The Gift_ Creativity and the Artist in the Modern World - Lewis Hyde [16]
I described the motion of the gift earlier in this chapter by saying that gifts are always used, consumed, or eaten. Now that we have seen the figure of the circle we can understand what seems at first to be a paradox of gift exchange: when the gift is used, it is not used up. Quite the opposite, in fact: the gift that is not used will be lost, while the one that is passed along remains abundant. In the Scottish tale the girls who hoard their bread are fed only while they eat. The meal finishes in hunger though they took the larger piece. The girl who shares her bread is satisfied. What is given away feeds again and again, while what is kept feeds only once and leaves us hungry.

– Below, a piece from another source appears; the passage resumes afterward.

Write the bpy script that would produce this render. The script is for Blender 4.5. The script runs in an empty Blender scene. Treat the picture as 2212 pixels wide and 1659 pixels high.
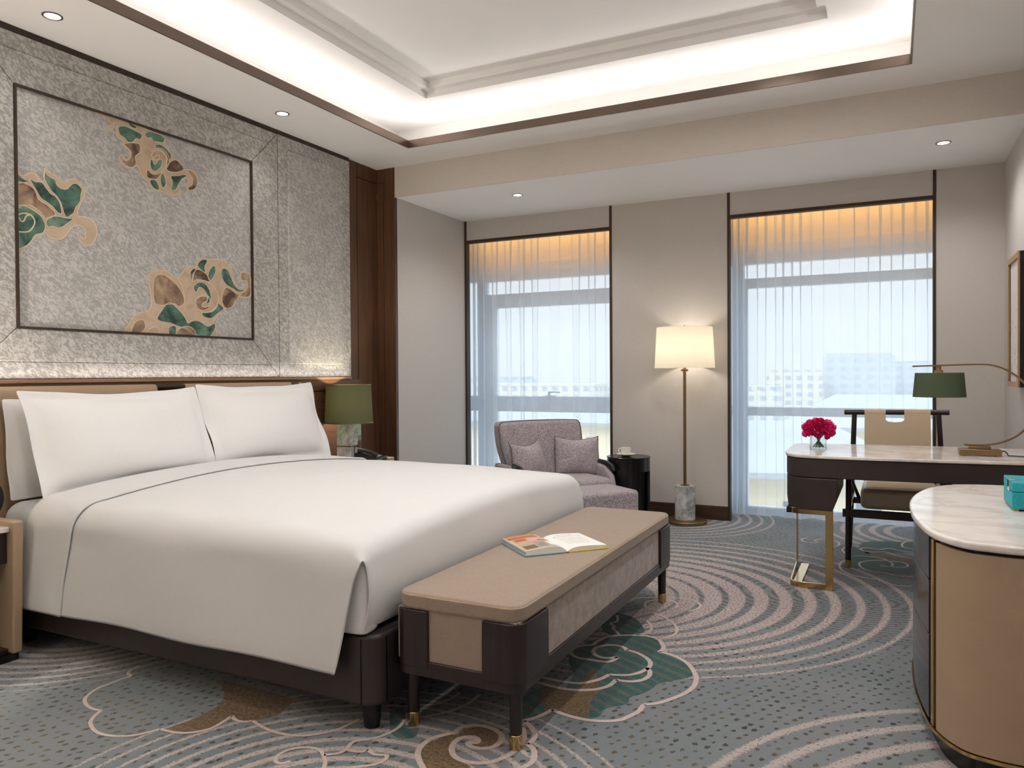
import bpy, bmesh, math, random
from mathutils import Vector, Matrix
random.seed(7)
S = bpy.context.scene
COL = S.collection
PI = math.pi
# ------------------------------------------------------------------ camera
FPX = 1636.4549
YAW, PITCH, ROLL = 0.4643, -0.0126, -0.0065
CAM = Vector((3.5802, -6.1167, 1.17))
def make_camera():
    fw = Vector((-math.sin(YAW)*math.cos(PITCH), math.cos(YAW)*math.cos(PITCH), math.sin(PITCH)))
    r0 = Vector((math.cos(YAW), math.sin(YAW), 0)); u0 = r0.cross(fw)
    r = r0*math.cos(ROLL)+u0*math.sin(ROLL); u = -r0*math.sin(ROLL)+u0*math.cos(ROLL)
    cd = bpy.data.cameras.new('camera'); cd.sensor_width = 36.0; cd.sensor_fit = 'HORIZONTAL'
    cd.lens = FPX/2212*36.0; cd.clip_start = 0.05; cd.clip_end = 3000
    co = bpy.data.objects.new('camera', cd); COL.objects.link(co)
    m = Matrix.Identity(4)
    for i in range(3):
        m[i][0] = r[i]; m[i][1] = u[i]; m[i][2] = -fw[i]; m[i][3] = CAM[i]
    co.matrix_world = m
    S.camera = co
make_camera()
# ------------------------------------------------------------------ world / exposure / lights
S.view_settings.view_transform = 'Standard'
S.view_settings.look = 'None'
S.view_settings.exposure = 1.08
S.view_settings.gamma = 1.0
S.view_settings.use_curve_mapping = False
SKY = 0.72; ZENITH = 3.0
w = bpy.data.worlds.new('overcast_sky'); S.world = w; w.use_nodes = True
wn = w.node_tree.nodes; wl = w.node_tree.links; wn.clear()
wo = wn.new('ShaderNodeOutputWorld'); bg = wn.new('ShaderNodeBackground')
tc = wn.new('ShaderNodeTexCoord'); sx = wn.new('ShaderNodeSeparateXYZ'); cr = wn.new('ShaderNodeValToRGB')
wl.new(tc.outputs['Generated'], sx.inputs[0]); wl.new(sx.outputs['Z'], cr.inputs[0])
cr.color_ramp.elements[0].position = 0.0; cr.color_ramp.elements[0].color = (0.88, 0.92, 0.97, 1)
cr.color_ramp.elements[1].position = 0.3; cr.color_ramp.elements[1].color = (0.84, 0.92, 1.0, 1)
mr = wn.new('ShaderNodeMapRange'); mr.interpolation_type = 'SMOOTHSTEP'
mr.inputs[1].default_value = 0.20; mr.inputs[2].default_value = 0.75; mr.inputs[3].default_value = SKY; mr.inputs[4].default_value = SKY*ZENITH
wl.new(sx.outputs['Z'], mr.inputs[0]); wl.new(mr.outputs[0], bg.inputs[1])
wl.new(cr.outputs[0], bg.inputs[0]); wl.new(bg.outputs[0], wo.inputs[0])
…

The tale is a parable, but in the Kula ring we saw the same constancy as a social fact. The necklaces and armshells are not diminished by their use, but satisfy faithfully. Only when a foreigner steps in to buy some for his collection are they “used up” by a transaction. And the Maori hunting tale showed us that not just food in parables but food in nature remains abundant when it is treated as gift, when we participate in the moving circle and do not stand aside as hunter or exploiter. Gifts are a class of property whose value lies only in their use and which literally cease to exist as gifts if they are not constantly consumed. When gifts are sold, they change their nature as much as water changes when it freezes, and no rationalist telling of the constant elemental structure can replace the feeling that is lost.
In E. M. Forster’s novel A Passage to India, Dr. Aziz, the Muslim, and Fielding, the Englishman, have a brief dialogue, a typical debate between gift and commodity. Fielding says:
“Your emotions never seem in proportion to their objects, Aziz.”
“Is emotion a sack of potatoes, so much to the pound, to be measured out? Am I a machine? I shall be told I can use up my emotions by using them, next.”
“I should have thought you would. It sounds common sense. You can’t eat your cake and have it, even in the world of the spirit.”
“If you are right, there is no point in any friendship …, and we had better all leap over this parapet and kill ourselves.”
In the world of gift, as in the Scottish tale, you not only can have your cake and eat it too, you can’t have your cake unless you eat it. Gift exchange and erotic life are connected in this regard. The gift is an emanation of Eros, and therefore to speak of gifts that survive their use is to describe a natural fact: libido is not lost when it is given away. Eros never wastes his lovers. When we give ourselves in the spirit of that god, he does not leave off his attentions; it is only when we fall to calculation that he remains hidden and no body will satisfy. Satisfaction derives not merely from being filled but from being filled with a current that will not cease. With the gift, as in love, our satisfaction sets us at ease because we know that somehow its use at once assures its plenty.
Scarcity and abundance have as much to do with the form of exchange as with how much material wealth is at hand. Scarcity appears when wealth cannot flow. Elsewhere in A Passage to India, Dr. Aziz says, “If money goes, money comes. If money stays, death comes. Did you ever hear that useful Urdu proverb?” And Fielding replies, “My proverbs are: A penny saved is a penny earned; A stitch in time saves nine; Look before you leap; and the British Empire rests on them.” He’s right. An empire needs its clerks with their ledgers and their clocks saving pennies in time. The problem is that wealth ceases to move freely when all things are counted and priced. It may accumulate in great heaps, but fewer and fewer people can afford to enjoy it. After the war in Bangladesh, thousands of tons of donated rice rotted in warehouses because the market was the only known mode of distribution, and the poor, naturally, couldn’t afford to buy. Marshall Sahlins begins a comment on modern scarcity with the paradoxical contention that hunters and gatherers “have affluent economies, their absolute poverty notwithstanding.